I am solving a math problem for fun and it amounts to proving that a specified (finite) set of numbers, each defined by an infinite series involving polynomials and the factorials, is a rationally independent set. Ie. if the numbers are $a_1 \dots a_n$, then proving that if $r_1, \dots r_n \in \mathbb{Q}$ and $\sum_{i=1}^n r_i a_i = 0$, then $r_i = 0 \forall i$.
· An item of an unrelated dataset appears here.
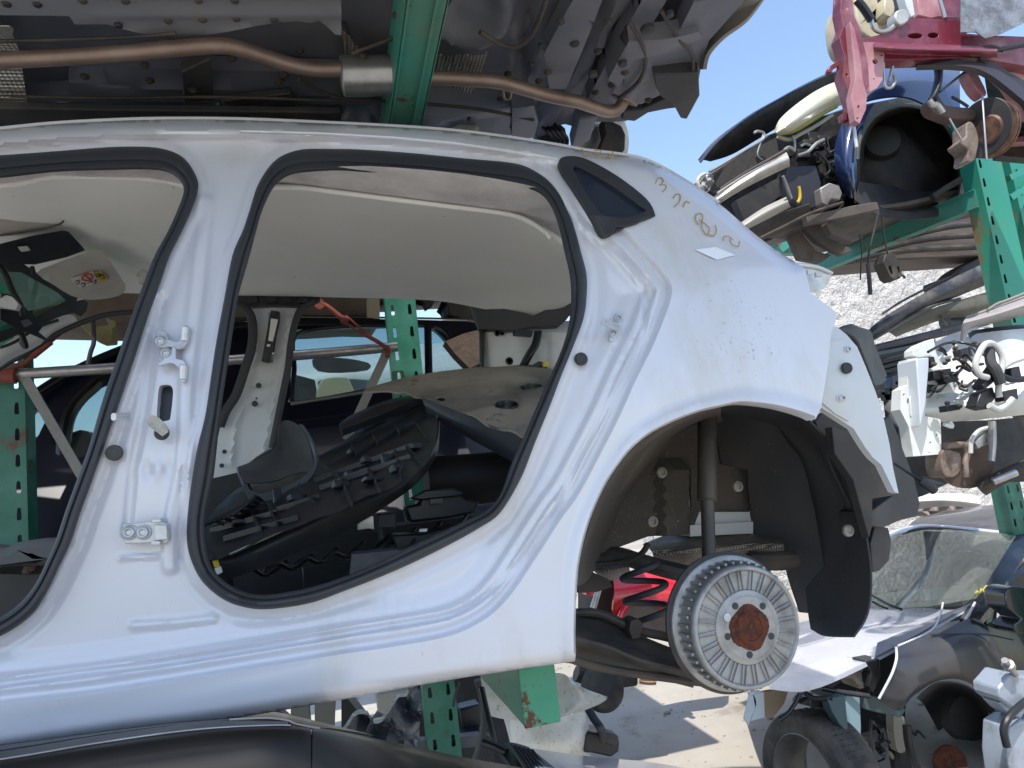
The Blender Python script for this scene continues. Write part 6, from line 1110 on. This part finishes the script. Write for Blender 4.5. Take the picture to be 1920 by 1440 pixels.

I'm not asking for a solution to this problem (nor going to tell you what this problem is!) but I would like to learn more about some methods (whether specialized or general) for proving that a given set of numbers is rationally-independent. For this problem, I think examining continued fractions of the $a_i$ might be fruitful and worth pursuing, so some discussion of continued fraction methods would definitely be appreciated - but all in all I would like to learn about methods of proving some numbers are rationally independent. Eg. A naive proof that $\sqrt{2}, \sqrt{3}, \sqrt{5}, \sqrt{7}, \sqrt{11}, \sqrt{13}$ are rationally independent by squaring would still result in three radicals on each side of the equation...
When the numbers in question are algebraic, the theory of algebraic field extensions and Galois theory (etc) can come in handy. I'm going to assume familiarity with abstract algebra in my response, but if there are any details you'd like me to expound on let me know and I can.
To give a concrete example, one can show that the set $\{\sqrt{n}:\text{$n$ is a squarefree integer}\}$ is linearly independent over $\mathbb Q$ (which greatly generalizes your six square root example). To see this, we need to establish some tools:
If $K\supseteq F$ is a Galois field extension of finite degree, then let $\text{Aut}_F(K)$ denote the group of field automorphisms of $K$ fixing $F$. Given such an automorphism group (call it $G$ for brevity), we can define the corresponding trace via $T(\alpha)=\tfrac{1}{|G|}\sum_{g\in G} g(\alpha)$, i.e. the average of the orbit of $\alpha$ with respect to $G$. One can easily verify that the trace is a linear operator and fixes elements of the base field $F$.
Claim: If $\alpha$ is a square root of a rational number that is not itself rational and $K\supseteq \mathbb Q$ is a Galois field extension of finite degree with $\alpha\in K$, then the corresponding trace satisfies $T(\alpha)=0$.
Sketch of proof: The minimal polynomial of $\alpha$ is $x^2-\alpha^2$, which in particular has $\pm \alpha$ as roots. Since the extension is Galois, elements of the automorphism group send $\alpha$ to each of $\pm \alpha$ equally often, for an overall sum of $0$.
With this in hand, we're ready to prove that the set $S=\{\sqrt{n}:\text{$n$ is a squarefree integer}\}$ is linearly independent over $\mathbb Q$. To do this, suppose we have a finite linear combination $0=\sum_{i=1}^n c_i \sqrt{b_i}$ where each $c_i\in \mathbb Q$ and each $\sqrt{b_i}\in S$ (and hence each $b_i\in \mathbb Q$). Multiplying everything by $\sqrt{b_1}$ gives $0=c_1b_1+\sum_{i=2}^n c_i\sqrt{b_ib_1}$. One can easily check each of these latter terms remains irrational, so taking the corresponding trace gives $0=c_1b_1$, so since $b_1\neq 0$, we know $c_1=0$. Applying the same argument yields that all of the $c_i$ are $0$, as desired.
When the numbers in question are transcendental... good luck (e.g. it's unknown whether or not $e+\pi$ is rational).